The management structure of a limited liability company closely resembles that of a joint-stock company. Responsibilities are distributed among three bodies: 1) The Manager or Managers in Limited Liability Companies and a Board of Directors in Joint Stock Companies, 2) The Partners' General Assembly, and 3) The Auditors.
The Manager: The management of the company is entrusted either to the sole partner, a manager, or multiple managers who may be partners or third parties. They are appointed in accordance with the company’s bylaws or by a subsequent deed, for a fixed or indefinite term, provided that they are natural persons. In the case of a sole partner, he may act as the manager or appoint another natural person to serve as manager.
The managers are vested with all necessary powers to conduct the company’s affairs in an orderly and regular manner. They exercise authority on behalf of the company, both internally and externally. Managers are individually or jointly liable, depending on the circumstances, towards the company and third parties for any violations of the law, breaches of the company’s regulations, or errors in management.
The Partners’ General Assembly: In a single-partner company, the sole partner exercises the powers granted to the partners’ assembly. In companies with multiple partners, the partners’ assembly convenes either in an ordinary or extraordinary session, depending on the nature of the business to be conducted and the decisions to be made. Regarding assembly decisions, if the company has only one partner, that partner signs the decisions individually. Decisions related to yearly financial statements approvals are documented in minutes, which are recorded in the commercial register.

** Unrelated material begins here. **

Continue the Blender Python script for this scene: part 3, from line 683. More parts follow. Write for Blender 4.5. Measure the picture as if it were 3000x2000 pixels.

The Auditors: When a company consists of a sole partner, the appointment of an auditor becomes mandatory if the company’s capital reaches thirty million Lebanese pounds. The auditor must be selected from individuals registered in the official experts’ registry.
The following individuals are ineligible to be appointed as auditors:
- Partners, the sole partner, managers, their spouses, ascendants, and descendants.
- Persons receiving regular salaries from the company or its managers, as well as their spouses, ascendants, and descendants.
Furthermore, for a period of five years following the end of their term as auditors, these individuals are prohibited from being appointed as managers of the company whose affairs they previously supervised.